* Do this
Everything from the first line of the data through the line with "from mathutils import" is to be echoed exactly, minus the pictures.

* Supplied information
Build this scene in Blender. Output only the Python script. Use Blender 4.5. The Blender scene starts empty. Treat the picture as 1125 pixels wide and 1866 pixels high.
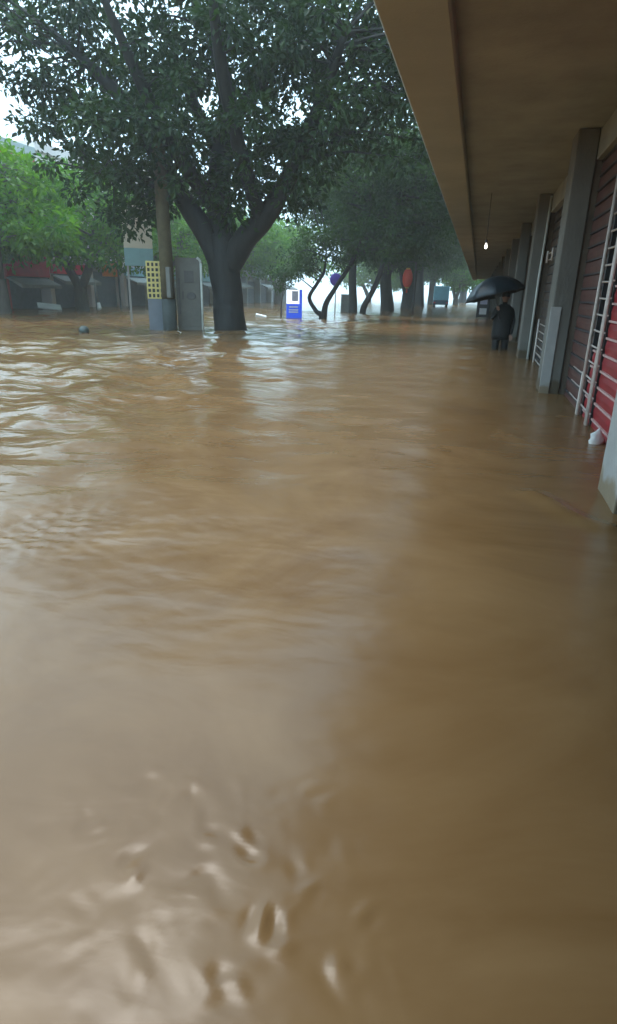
import bpy, math, random
import numpy as np
from mathutils import Vector, Matrix, Quaternion

# ------------------------------------------------------------------ camera, sky, sun, exposure
S = bpy.context.scene
COL = S.collection
R_ = math.radians
cam_d = bpy.data.cameras.new('camera')
cam = bpy.data.objects.new('camera', cam_d)
COL.objects.link(cam)
cam.matrix_world = Matrix(((0.966409, -0.106922, 0.233712, 0.0),
                           (0.256123, 0.325222, -0.910292, 0.0),
                           (0.021322, 0.939573, 0.341683, 1.25),
                           (0, 0, 0, 1)))
cam_d.sensor_fit = 'VERTICAL'
cam_d.sensor_height = 36.0
cam_d.lens = 36.0 * 1100 / 1866
cam_d.clip_start = 0.05
cam_d.clip_end = 3000
S.camera = cam

SUN_EL, SUN_AZ = R_(68), R_(-60)          # azimuth from +Y towards +X
world = bpy.data.worlds.new('World')
S.world = world
world.use_nodes = True
wn, wl = world.node_tree.nodes, world.node_tree.links
bg = wn['Background']
sky = wn.new('ShaderNodeTexSky')
sky.sky_type = 'NISHITA'
sky.sun_disc = False
sky.sun_elevation = SUN_EL
sky.sun_rotation = SUN_AZ
sky.air_density = 1.2
sky.dust_density = 4.0
sky.ozone_density = 1.0
mixw = wn.new('ShaderNodeMix')
mixw.data_type = 'RGBA'
mixw.inputs[0].default_value = 0.80
mixw.inputs[7].default_value = (6.3, 9.6, 11.8, 1)     # even rain cloud
wl.new(sky.outputs[0], mixw.inputs[6])
wl.new(mixw.outputs[2], bg.inputs[0])
bg.inputs[1].default_value = 0.112

sun_d = bpy.data.lights.new('sun', 'SUN')
sun_d.energy = 1.0
sun_d.angle = R_(32)
sun_d.color = (1.0, 0.97, 0.92)
sun = bpy.data.objects.new('sun', sun_d)
COL.objects.link(sun)
sd = Vector((math.sin(SUN_AZ) * math.cos(SUN_EL), math.cos(SUN_AZ) * math.cos(SUN_EL), math.sin(SUN_EL)))
sun.rotation_euler = sd.to_track_quat('Z', 'Y').to_euler()
sun.location = (-30, -10, 60)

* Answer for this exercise
Build this scene in Blender. Output only the Python script. Use Blender 4.5. The Blender scene starts empty. Treat the picture as 1125 pixels wide and 1866 pixels high.
import bpy, math, random
import numpy as np
from mathutils import Vector, Matrix, Quaternion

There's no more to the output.